Upon reading about your date, I unearthed our prom date photo from 1970. My shoulder corsage was twin pale-as-dawn pink orchids, butterflies about to flutter along into a night still remembered. Who knew I’d marry that guy 38 years later? Maybe the orchids played a part?
laura says
Lane, I adore your love story :). I would love, love, love a peek at that photo! Facebook, perhaps?
Lane Arnold says
Just posted the picture on my Facebook page and sent you a comment so you’d be sure to see it.
How young we were.
laura says
I just saw it! Lane, what a beautiful young lady (and, of course, now a more mature one :)) you were. A precious picture. Prophetic?
Lane Arnold says
Prophetic indeed.
While packing journals into moving boxes, I ran across a poem I wrote Bob when we were dating in college, before we broke up.
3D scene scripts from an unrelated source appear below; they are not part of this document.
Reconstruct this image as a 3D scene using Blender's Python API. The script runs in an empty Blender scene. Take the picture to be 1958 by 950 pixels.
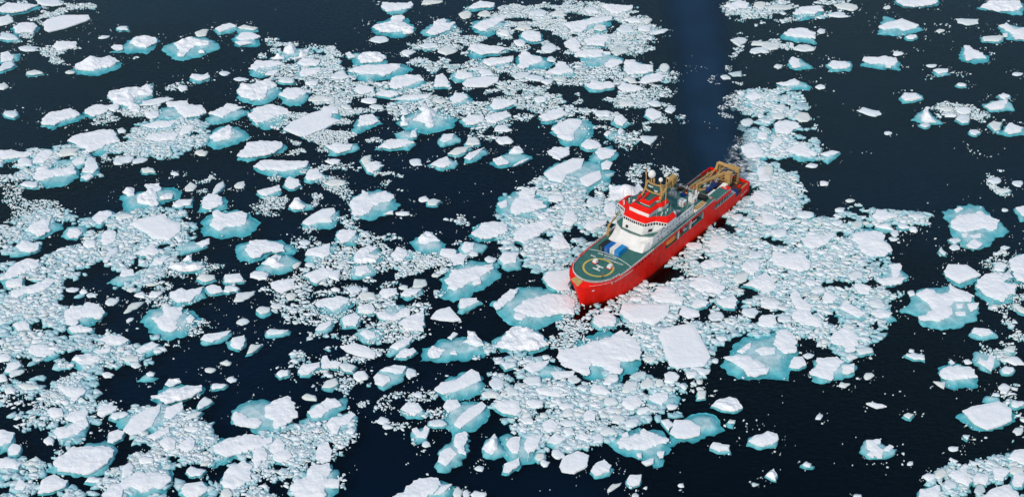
import bpy, bmesh, math, random
import numpy as np
from mathutils import Vector, noise
from mathutils.geometry import delaunay_2d_cdt

scene = bpy.context.scene
COL = scene.collection
R = math.radians

# ---------------------------------------------------------------- camera
cam_d = bpy.data.cameras.new('camera'); cam = bpy.data.objects.new('camera', cam_d); COL.objects.link(cam)
cam.location = (0, 0, 363.15); cam.rotation_euler = (math.pi/2 - 0.6121, 0, 0)
cam_d.sensor_fit = 'HORIZONTAL'; cam_d.angle = 2*math.atan(979/2614.7)
cam_d.clip_start = 1; cam_d.clip_end = 20000
scene.camera = cam

# ---------------------------------------------------------------- sky and sun
CLOUD_SEED = 7.7; DEEP_SEED = 3.1
SUN_EL, SUN_AZ = R(40), R(210)          # azimuth clockwise from +Y
w = bpy.data.worlds.new('World'); scene.world = w; w.use_nodes = True
nt = w.node_tree; nt.nodes.clear()
out = nt.nodes.new('ShaderNodeOutputWorld'); bg = nt.nodes.new('ShaderNodeBackground')
sky = nt.nodes.new('ShaderNodeTexSky'); sky.sky_type = 'NISHITA'; sky.sun_disc = False
sky.sun_elevation = SUN_EL; sky.sun_rotation = SUN_AZ; sky.altitude = 200
sky.air_density = 1.0; sky.dust_density = 2.0; sky.ozone_density = 2.0
bg.inputs['Strength'].default_value = 0.15
# broken thin cloud, seen from below on a flat layer
tc = nt.nodes.new('ShaderNodeTexCoord'); sx = nt.nodes.new('ShaderNodeSeparateXYZ'); nt.links.new(tc.outputs['Generated'], sx.inputs[0])
mz = nt.nodes.new('ShaderNodeMath'); mz.operation = 'MAXIMUM'; mz.inputs[1].default_value = .06; nt.links.new(sx.outputs['Z'], mz.inputs[0])
cb = nt.nodes.new('ShaderNodeCombineXYZ')
for k in 'XY':
    dv = nt.nodes.new('ShaderNodeMath'); dv.operation = 'DIVIDE'; nt.links.new(sx.outputs[k], dv.inputs[0]); nt.links.new(mz.outputs[0], dv.inputs[1]); nt.links.new(dv.outputs[0], cb.inputs[k])
cb.inputs['Z'].default_value = CLOUD_SEED
cn = nt.nodes.new('ShaderNodeTexNoise'); cn.inputs['Scale'].default_value = 1.1; cn.inputs['Detail'].default_value = 5; cn.inputs['Roughness'].default_value = .5
nt.links.new(cb.outputs[0], cn.inputs['Vector'])
cr = nt.nodes.new('ShaderNodeValToRGB'); cr.color_ramp.elements[0].position = .42; cr.color_ramp.elements[1].position = .66; nt.links.new(cn.outputs['Fac'], cr.inputs[0])
cm = nt.nodes.new('ShaderNodeMix'); cm.data_type = 'RGBA'; nt.links.new(cr.outputs[0], cm.inputs['Factor']); nt.links.new(sky.outputs[0], cm.inputs['A']); cm.inputs['B'].default_value = (2.1, 3.1, 3.8, 1)
nt.links.new(cm.outputs['Result'], bg.inputs[0]); nt.links.new(bg.outputs[0], out.inputs[0])
sd = bpy.data.lights.new('sun', 'SUN'); sun = bpy.data.objects.new('sun', sd); COL.objects.link(sun)
sd.energy = 2.05; sd.angle = R(0.53); sd.color = (1.0, 0.89, 0.75)
sv = Vector((math.sin(SUN_AZ)*math.cos(SUN_EL), math.cos(SUN_AZ)*math.cos(SUN_EL), math.sin(SUN_EL)))
sun.rotation_euler = sv.to_track_quat('Z', 'Y').to_euler(); sun.location = sv*500
scene.view_settings.view_transform = 'Standard'; scene.view_settings.look = 'None'
scene.view_settings.exposure = 0.0; scene.view_settings.gamma = 1.0
scene.cycles.use_denoising = True
scene.cycles.max_bounces = 8; scene.cycles.transparent_max_bounces = 12; scene.cycles.caustics_reflective = False
scene.cycles.diffuse_bounces = 3

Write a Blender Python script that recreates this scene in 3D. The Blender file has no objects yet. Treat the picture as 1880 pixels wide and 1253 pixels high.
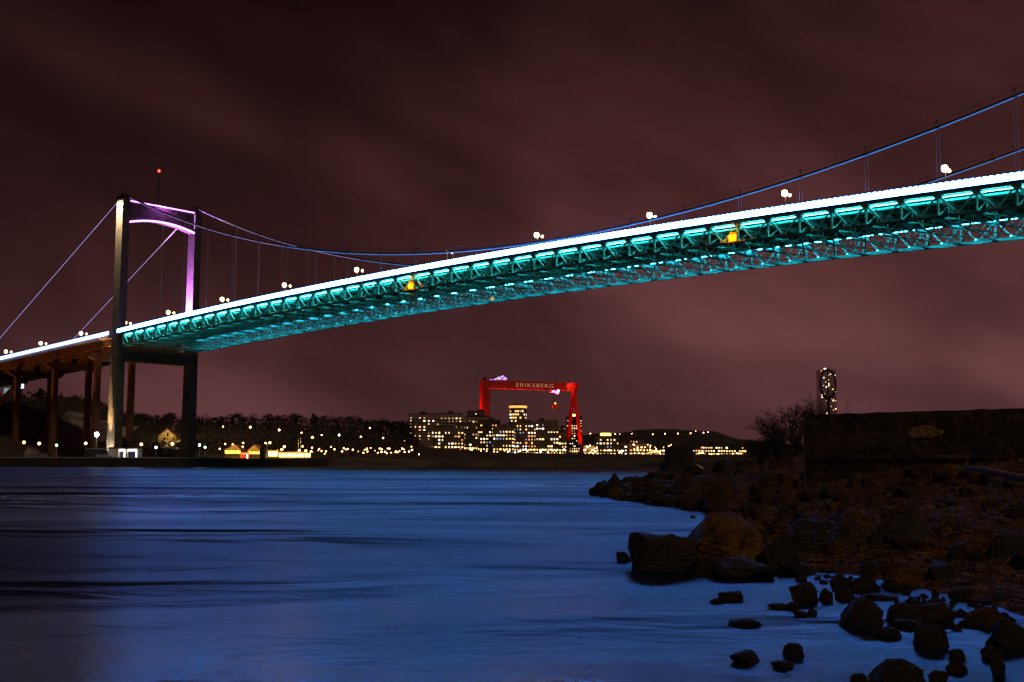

It is, of course, one I never sent to him. But when I read it, full of dreams of our future together, now decades later, it has all come true. We are together. Amazing how God brings surprises long after we expect them.
Linda says
Roger – and here I thought they were all so exotic and mysterious. Roger – I think I could grow an orchid with such a name.
Love this Laura!
laura says
Roger is a friendly name, isn’t it? LOL, Linda. I’ve never tried the growing. They see so delicate,and therein lies their beauty. I did get to meet the conservator, though. I think he would be happy to advise should I ever pursue growing orchids.
Dolly@Soulstops says
Your ending made me smile…Roger…like Mr. Rogers in the neighborhood with his cardigan…glad you were able to enjoy beautiful orchids, Laura 🙂
laura says
That is a sweet thought, Dolly. Mr. Rogers :). Maybe I’ll use that story 🙂
Lane Arnold says
We can all pitch in for a cardigan for you, Laura.